Sombro, perempuan Tuban zaman Pajajaran itu, menatah keris dengan jari-jemarinya sambil melayang-layang di atas samudra. Perempuan, keris, dan samudra. Andai mendengar legenda ini, Erich Neumann akan menariknya sebagai mitografi bunda agung.

Mungkin beginilah psikolog Jerman itu akan berbicara bila memang harus menafsirkan kisah tersebut: Nyai Sombro adalah arketipe penyihir bijak yang menempa keris tanpa api, adalah alkemis sakti yang mampu menyulap materi melalui kearifan. Mencipta keris hanya dengan jemari merupakan persatuan harmoni antar-elemen kontradiktif, antara yang keras dengan yang halus, sebuah tema umum dalam psikologi analitik Jungian yang disebut “integrasi antitesis”.

Namun, bisa pula Neumann akan bilang begini: Membuat keris tanpa api bukan berarti membentuknya tanpa panas.
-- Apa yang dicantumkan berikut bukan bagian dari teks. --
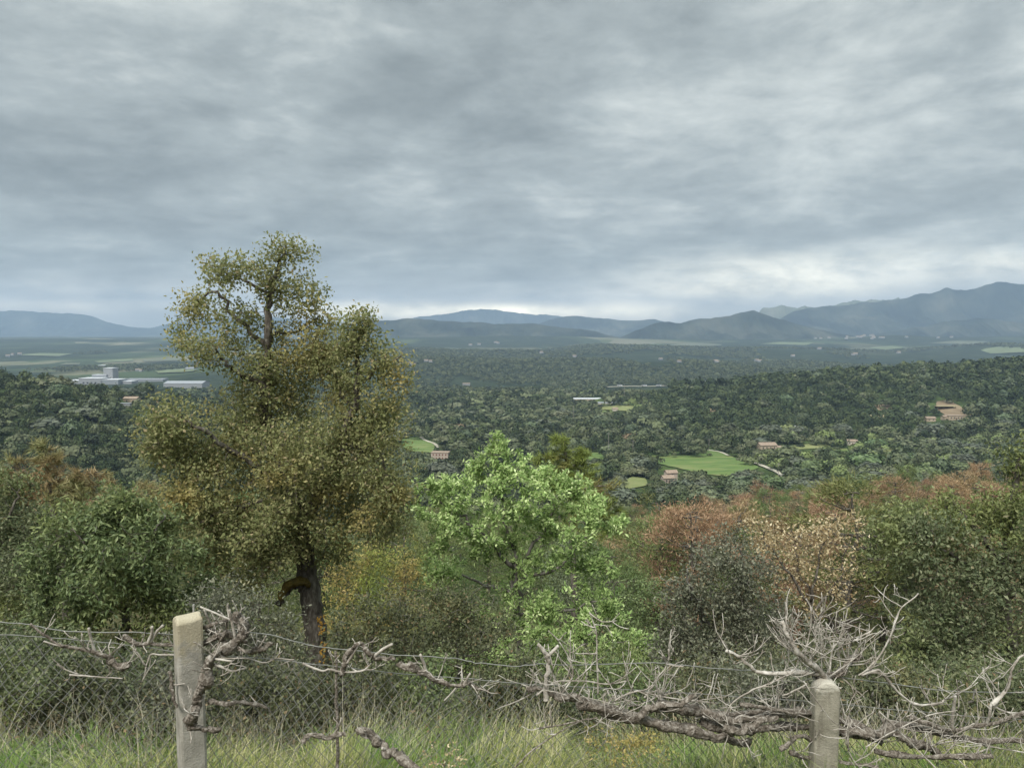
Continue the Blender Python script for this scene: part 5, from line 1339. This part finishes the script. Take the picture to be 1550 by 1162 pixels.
# chain link: each wire zigzags down between the second wire and the ground
ml = MB()
def ztop_at(x):
    px_ = np.interp(x, [-3.7, 4.2], [-650, 2000])
    Yw = 2.95 + .40 * (x + 1.245) / 2.61 + .105
    pxs_a = np.array([-700, -400, 0, 190, 400, 560, 700, 800, 1060, 1235, 1600, 1900, 2200]); pys_a = np.array([940, 950, 960, 975, 996, 1014, 1026, 1035, 1050, 1062, 1092, 1110, 1125])
    pxe = CX + F_PX * x / (Yw * 1.03)
    return Yw, float(P(pxe, np.interp(pxe, pxs_a, pys_a), Yw)[2])
cell = .050
for sgn in (1, -1):
    for x0 in np.arange(-4.2, 5.0, cell):
        pts = []
        for s_ in np.linspace(0, 1, 16):
            x_ = x0 + sgn * s_ * .62
            Yw, zt = ztop_at(x_)
            if not -3.2 < x_ < 3.4: continue
            z_ = zt - s_ * .78
            wob = .012 * sin(x_ * 5.1 + s_ * 7) + .008 * sin(x_ * 17)
            pts.append((x_ + .006 * sin(s_ * 21 + x0 * 9), Yw + wob + sgn * .002, z_ + .008 * sin(x_ * 11)))
        if len(pts) > 2: ml.tube(pts, .00125, 4, cap=False)
ml.build('chain_link_mesh', MESHW, fence, FO, smooth=True)

# ------------------------------------------------------------------ dead branches laid along the fence
def crooked(p, amp, rng, k=8):
    q = jitter_line(p, k, 0, rng); n = len(q)
    w1 = np.cumsum(rng.normal(size=(n, 3)), 0); w1 -= np.linspace(0, 1, n)[:, None] * w1[-1]
    sm = np.stack([np.convolve(rng.normal(size=n + 8), np.ones(4) / 2., 'same')[4:-4] for _ in range(3)], 1)
    q = q + w1 * amp * .16 + sm * amp * .38
    return q

def ridged(mb, p, rad, sides, m, amp, rng):
    """a tube with lengthwise ridges, as dry wood has"""
    n0 = mb.n; mb.tube(p, rad, sides, m=m)
    V = mb.v[-1]; n = len(p)
    w = np.zeros((n, sides)); w[0] = rng.normal(size=sides)
    for i in range(1, n): w[i] = .80 * w[i - 1] + .6 * rng.normal(size=sides)
    R = V[:n * sides].reshape(n, sides, 3)
    R[:] = p[:, None, :] + (R - p[:, None, :]) * (1 + amp * np.clip(w, -2.2, 2.2))[:, :, None]

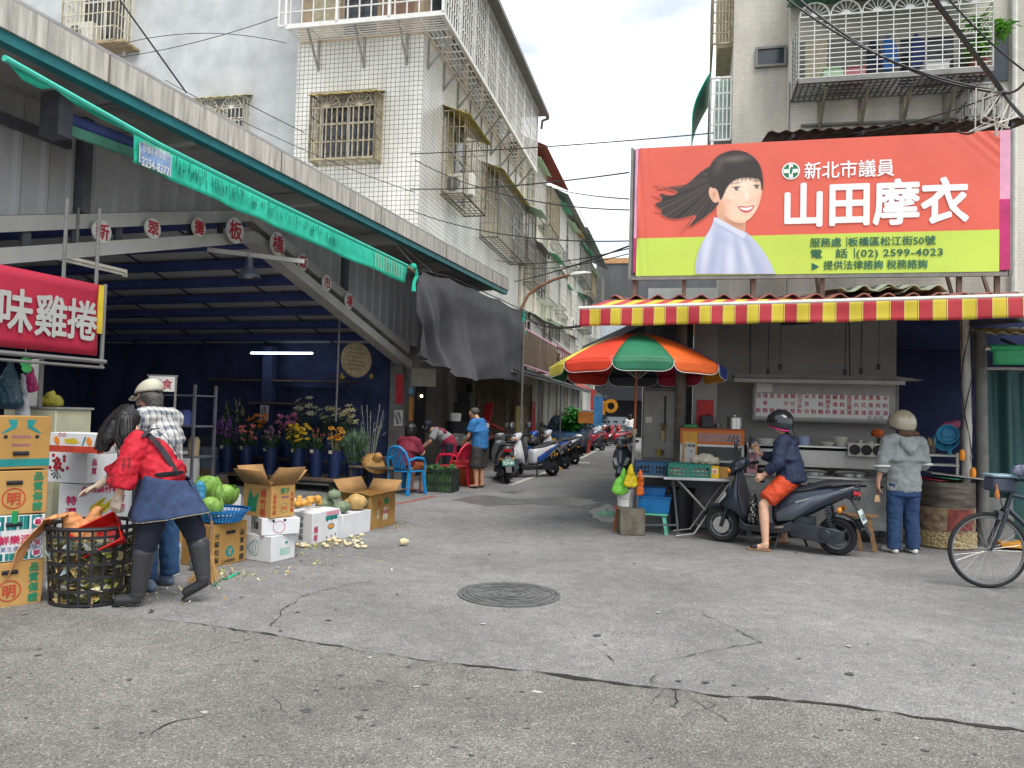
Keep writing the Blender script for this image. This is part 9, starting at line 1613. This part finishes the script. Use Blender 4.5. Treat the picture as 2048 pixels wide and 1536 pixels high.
for k in range(16): b.tube([(-.05,.3+.33*k,.9),(-.05,.3+.33*k+rr.uniform(-.05,.05),1.35)],[.035,.01],6)
b.build('white_spike',WHITEP,rf_)
g=T.w(.8,14,0); leafy('balcony_bush','green bush growing behind the dark red frame','bush',(g.x,g.y,3.05),.2,.9,.5,420,.2,'#7f9a45',None,9,None,.02)
for u,v,Y,h0,h1,rad,n,sz,col,la,pot in ((1141,905,21.5,.35,1.75,.42,900,.24,'#3f8f38','lush green umbrella plant in a dark pot on the alley edge',(mat('pot_dark','#3f4a44',.7,var=.2),.22,.36)),(1172,906,22.6,.55,1.2,.22,160,.1,'#6f7466','red potted shrub with grey twigs beside the motorbike',(mat('pot_red','#a8443a',.7,var=.25),.2,.5)),(1152,880,25.5,.3,1.3,.4,300,.16,'#4c7a44','dusty green shrub behind the umbrella plant',(mat('pot_dark','#3f4a44'),.2,.3))):
 p=G(u,v); leafy('potted_plant',la,'potted plant',p,h0,h1,rad,n,sz,col,None,int(u),pot)
# mesh fence with dry branches, planks and stacked pots by the shop
MF=thing('mesh_fence','rusty wire mesh screen with dry branches behind the parked scooters','fence',T.o,-A); y0_,y1_=T.hit(945,850,'x',.35).y,T.hit(1062,850,'x',.35).y; b=MB(); n=int((y1_-y0_)/.13)
for k in range(n+14):
 for s_ in (1,-1):
  a=y0_+.13*(k-14) if s_ > 0 else y0_+.13*k; p0,p1=V((.35,a,.7)),V((.35,a+s_*1.85,2.55))
  t0=max(0,(y0_-a)/1.85) if s_ > 0 else max(0,(a-y1_)/1.85); t1=min(1,(y1_-a)/1.85) if s_ > 0 else min(1,(a-y0_)/1.85)
  if t1 > t0: b.tube([p0.lerp(p1,t0),p0.lerp(p1,t1)],.007,4,caps=False)
b.build('mesh',mat('rust_wire','#86745f',.8,var=.4),MF); b=MB()
for y in (y0_,(y0_+y1_)/2,y1_): b.tube([(.35,y,0),(.35,y,2.6)],.025,6)
b.build('frame',GUT,MF); b=MB(); rr=random.Random(4)
for k in range(50):
 p=V((.45,y0_+rr.uniform(-.4,1.4),2.75-rr.random()*.3)); q_=[p]
 for j in range(5): p=p+V((rr.uniform(-.04,.06),rr.uniform(-.12,.16),-.26)); q_.append(p)
 b.tube(q_,[.012,.011,.01,.008,.006,.003],5)
b.build('dry_branches',mat('dry_branch','#8f8672',.9,var=.25),MF)
def prop(name,label,cat,y,x,mats,fn,z=0,part='body',rz=0.0):
 t=thing(name,label,cat,T.w(x,y,z),-A+rz); b=MB(); fn(b); b.build(part,mats,t,bevel=.004); return t
yy=lambda u: T.hit(u,900,'x',.7).y
RPK=mat('red_plank','#b3262c',.6,var=.25)
prop('red_plank_frame','bright red painted plank frame leaning against the mesh fence','plank frame',yy(975),.75,RPK,lambda b: (b.bar((0,-.9,.75),(0,-.1,1.75),.05,.24,0,(1,0,0)),b.bar((.03,-.35,1.2),(.03,1.3,1.0),.05,.18,0,(1,0,0)),b.bar((-.03,-.9,.7),(-.03,.3,.85),.05,.2,0,(1,0,0))))
prop('red_board','plain red panel standing beside the dark alley doorway','panel',yy(1075),.5,RPK,lambda b: b.box((-.02,-.35,0),(.02,.35,1.95)))
prop('mattress_board','yellowish foam board leaning inside the mesh fence','board',yy(1045),.55,mat('foam_yellow','#a89a66',.8,var=.2),lambda b: b.box((-.04,-.6,.5),(.04,.6,1.75)))
prop('yellow_plank','upright yellow wooden plank guard at the end of the scooter row','plank',T.loc(G(1106,940)).y,T.loc(G(1106,940)).x,mat('plank_yellow','#c29a4a',.7,var=.2),lambda b: (b.box((-.06,-.02,0),(.06,.02,.85)),b.box((-.25,-.03,0),(.25,.03,.08))))
prop('sheet_metal','grey sheet metal panels leaning by the umbrella plant','metal panel',T.loc(G(1160,905)).y,T.loc(G(1160,905)).x-.3,STEEL,lambda b: (b.box((-.35,-.02,0),(.35,.0,.95)),b.box((-.3,.05,0),(.5,.07,.9))),rz=.5)
yt_=yy(918)-.2; wt=prop('shop_table','dark work table with stacked pots where the blue shirted man works','table',yt_,.8,SHD,lambda b: (b.box((-.35,-.75,.72),(.35,.75,.76)),b.box((-.3,-.7,0),(-.25,-.65,.719)),b.box((.25,-.7,0),(.3,-.65,.719)),b.box((.25,.65,0),(.3,.7,.719)),b.box((-.3,.65,0),(-.25,.7,.719)))); wt['label']='dark work table with stacked pots where the blue shirted man works'
for dy,z,pr,m_,nm,la,ct in ((-.45,.762,[(0,0),(.16,0),(.19,.1),(.19,.12),(0,.12)],CHROME,'steel_pot','wide steel pot on the dark work table, bottom of the stack','pot'),(-.45,.884,[(0,0),(.17,0),(.2,.09),(.2,.11),(0,.11)],CHROME,'steel_pot','wide steel pot stacked above the bottom one on the dark work table','pot'),(-.45,.996,[(0,0),(.2,0),(.24,.26),(.25,.28),(0,.28)],BLK,'wire_basket','black basket on top of the steel pots','basket'),(.05,.762,[(0,0),(.08,0),(.1,.17),(.1,.18),(0,.15)],mat('teal_pail','#79b3b0',.5),'teal_pail','pale teal pail on the dark work table','pail'),(-.5,1.278,[(0,0),(.12,0),(.13,.18),(0,.19)],WHITEP,'white_tub','white tub on top of the black basket','tub')):
 o=MB().lathe(pr,22,caps=False).build(nm,m_); o.location=T.w(.8,yt_+dy,z); tag(o,la,ct)
prop('stacked_bins','black and red plastic bins stacked high behind the blue shirted man','bins',yy(948),.4,[BLK,RPK],lambda b: (b.box((-.2,-.25,0),(.2,.2,1.0)),b.box((-.22,-.2,1.001),(.22,.22,1.75)),b.box((-.2,.23,.9),(.2,.32,1.6),1),b.box((-.1,-.24,1.76),(.2,.1,2.0))))
p=G(935,972); op=thing('clay_planter','big orange clay planter behind the crimson chair','planter',(p.x,p.y+.3,0)); b=MB(); b.lathe([(0,0),(.24,0),(.33,.42),(.35,.42),(.35,.48),(.3,.48),(.28,.3),(0,.3)],24,caps=False); b.build('pot',mat('clay_orange','#b3592f',.7,var=.2),op)
p=G(876,985); vc=crate('dark green vegetable crate full of leafy greens between the two chairs',(p.x,p.y+.25,0),-A,.62,.42,.4,mat('crate_dark','#26332f',.5,var=.2)); b=scraps(random.Random(3),260,lambda rr: V((rr.uniform(-.27,.27),rr.uniform(-.17,.17),rr.uniform(.34,.46))),1,.07); b.box((-.28,-.18,.02),(.28,.18,.34)); b.build('greens',mat('veg_dark','#46693a',.7,var=.4),vc,smooth=0)
p=G(985,960); crate('teal plastic crate tucked behind the scooter with the green plate',(p.x-.75,p.y+1.2,0),-A,.6,.4,.55,CRG)
# street lamp
SLM=thing('street_lamp','rusty curved street lamp arm with a white lamp head over the alley','street lamp',(P(1040,800,22.5).x,22.5,0)); o_=SLM.location; LP_=[P(u,v,22.5)-o_ for u,v in ((1040,650),(1042,618),(1056,590),(1080,572),(1108,559),(1142,549))]; b=MB(); b.tube([T.w(.0,3.0,3.3)-o_,LP_[0]-V((.5,0,.3))]+LP_,.045,10); b.build('pole',mat('rusty_pole','#8a5f48',.7,var=.35,scale=4),SLM); b=MB(); q0,q1=P(1140,551,22.5)-o_,P(1182,546,22.5)-o_; b.loft([[q0.lerp(q1,u)+V((0,y*w_,z*hh)) for y,z in ((-1,0),(-.7,1),(.7,1),(1,0),(.7,-.5),(-.7,-.5))] for u,w_,hh in ((0,.05,.05),(.2,.13,.09),(.7,.12,.07),(1,.05,.02))]); b.build('lamp_head',WHITEP,SLM)
OM=thing('orange_sign','orange and yellow hanging shop sign far down the alley below the red awning','sign',P(1222,812,30),-A); b=MB(); b.lathe([(.14,-.05),(.27,-.05),(.27,.05),(.14,.05)],24,ax=(0,1,0),caps=False); b.box((-.42,-.05,-.35),(-.22,.05,.2)); b.build('letter_shape',mat('sign_orange','#cf8a24',.5,var=.15),OM); b=MB(); b.tube([(-.3,0,.3),(-.3,0,.8)],.02,5); b.build('hanger',BLK,OM)
for i,(u,v,Y,w_,hh,col,la) in enumerate(((1196,822,29,.35,1.1,'#3f7fb5','blue and white banner hanging at a far alley shop'),(1172,835,27,.55,.4,'#b5702f','orange shop box sign on the far alley wall'),(1186,800,30,.2,.8,'#b8433a','narrow red banner beside the blue banner'))):
 p=P(u,v,Y); t=thing('shop_banner',la,'banner',p,-A); b=MB(); b.box((-w_/2,-.02,-hh/2),(w_/2,.02,hh/2)); b.build('cloth',mat('bnr%d'%i,col,.7,var=.35,scale=3),t,smooth=0); b=MB(); b.bar((-w_/2,0,hh/2+.02),(w_/2,0,hh/2+.02),.03); b.build('rod',GUT,t,smooth=0)
# ================================================================ cables
def cable(label,a,c,r=.012,sag=.15,m=None):
 p0,p1=P(*a),P(*c); t=MB(); t.tube([p0.lerp(p1,i/16)+V((0,0,-sag*4*(i/16)*(1-i/16))) for i in range(17)],r,5); o=t.build('overhead_cable',m or BLK); return tag(o,label,'cable','overhead cables')
for la,a,c,r,sg in (('thick black cable slanting down across the grey block to the mossy window cage',(225,-20,15.5),(373,186,16.2),.02,0),('thin cable rising across the grey block to the tiled house balcony',(230,116,16.6),(556,34,15.6),.008,.1),('slack cable bowing upward across the grey block',(228,92,16.8),(572,86,16.0),.008,-.25),('cable falling from the mossy cage across the tiled house to the alley',(490,205,16.5),(1000,400,24),.010,.3),('lower cable falling across the tiled house towards the alley',(330,160,15),(830,385,15.6),.008,.15),
  ('long cable crossing the sky from the tiled house to the apartment building conduit',(820,308,16),(1960,206,12.2),.012,.12),('middle cable crossing the sky just above the billboard edge level',(820,378,16),(1258,345,11.2),.012,.08),('thin cable sloping down across the sky to the billboard',(1078,365,28),(1258,398,11.2),.010,.1),('cable sloping from the tiled house down to the billboard middle',(830,320,16.2),(1258,420,11.2),.010,.25),('slack cable from the tiled house wall to the lower billboard frame',(820,420,16.2),(1258,482,11.2),.010,.2),
  ('black cable rising across the alley to the billboard frame',(1030,563,20),(1258,492,11.2),.014,.05),('grey cable rising across the alley just under the black one',(990,520,20),(1258,497,11.2),.010,.15),('thin cable meeting the lamp arm from the billboard corner',(1040,535,20),(1256,508,11.2),.009,.1),('white hose like cable sagging from the net corner to the striped awning',(1048,632,19),(1162,652,10.5),.018,.12),('thin cable fan strand running from the net corner along the alley',(1046,622,19),(1130,700,24),.012,.05),
  ('upper of the two thick cables crossing the balcony cage diagonally',(1560,-12,9.5),(2003,182,8.6),.014,.22),('lower of the two thick cables crossing the balcony cage diagonally',(1588,-10,9.6),(2003,186,8.6),.016,.25),('thickest black cable plunging steeply to the cable knot at the right',(1858,-15,7.5),(2006,184,8.6),.028,0),('thin cable passing behind the papaya plant to the right edge',(1890,-10,8),(2060,150,8),.010,.05),('cable leaving the knot towards the lower right edge',(2004,184,8.6),(2062,250,8),.02,.02),('cable leaving the knot upward to the right edge',(2004,184,8.6),(2060,150,8),.014,.08),('pale cable looping from the knot down to the rusty canopy',(2003,184,8.6),(1915,262,9.6),.014,.2),('thin cable behind the billboard top rising to the knot',(1650,272,11.8),(2003,186,8.7),.010,.1)):
 cable(la,a,c,r,sg)
kn_=thing('cable_knot','grey knot of wires and insulators where the thick cables meet at the upper right','cable knot',P(2004,184,8.6)); b=MB(); b.ball((0,0,0),(.07,.05,.05),10,8); b.build('junction',GUT,kn_); b=MB(); rr=random.Random(3)
for k in range(7): b.tube([(0,0,0),(rr.uniform(-.3,.05),0,rr.uniform(-.3,.1)),(rr.uniform(-.4,.2),.1,rr.uniform(-.5,-.2)),(rr.uniform(-.1,.3),.1,rr.uniform(-.4,.0))],.010,5)
b.build('loose_wires',WHP,kn_)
Sombro, sang Ibu Samudra, sang Bunda Bumi, tengah menyelenggarakan dunia dengan menyerap tenaga solar dari Ayah Matahari, Papa Langit. Uniomistik Bumi dan Surga. Jikapun ia tak meminjam kalor dari energi maskulin, pada dasarnya api juga unsur fundamental feminin. Dengan tenaga agni yang inheren dalam diri, Sombro menempa keris via kelembutan jari-jari. Bagaimanapun interpretasinya, hikayat Mbok Sombro menjadi citra bawah sadar tentang pencarian keselarasan dalam diri manusia.

Keseimbangan eksistensial melalui alegori keris ini pun muncul pada satu dari tiga laku utama orang Madura: Mon kerras paakerrès. Jika keras, berkerislah. Sifat tegas (keras) tanpa watak wicaksana (keris) hanya akan menggiring dunia ke jurang kaotik. Keserasian fungsi dengan morfologi keris diharap menjadi ibrah bahwa hidup jangan semata-mata tajam dan runcing, tapi juga indah. Seloka tersebut adalah otokritik bagi masyarakat Madura yang telanjur ketiban stereotip miring sebagai orang-orang berdarah panas. 

Keris yang Ditempa Rahim Api (1)
Gerbang Kabupaten Sumenep/Royyan Julian

Melawat Kota Keris

Kebajikan simbolik keris inilah yang barangkali Ika Arista tanggung. Perempuan 34 itu lahir dan besar di kabupaten paling timur Pulau Madura. Sebagai daerah yang memiliki hampir tujuh ratus perajin tosan aji, Sumenep berselempang nama “Kota Keris”. Dengan peradaban kerisnya, Sumenep telah menggenapi takdir Ika sebagai seorang empu.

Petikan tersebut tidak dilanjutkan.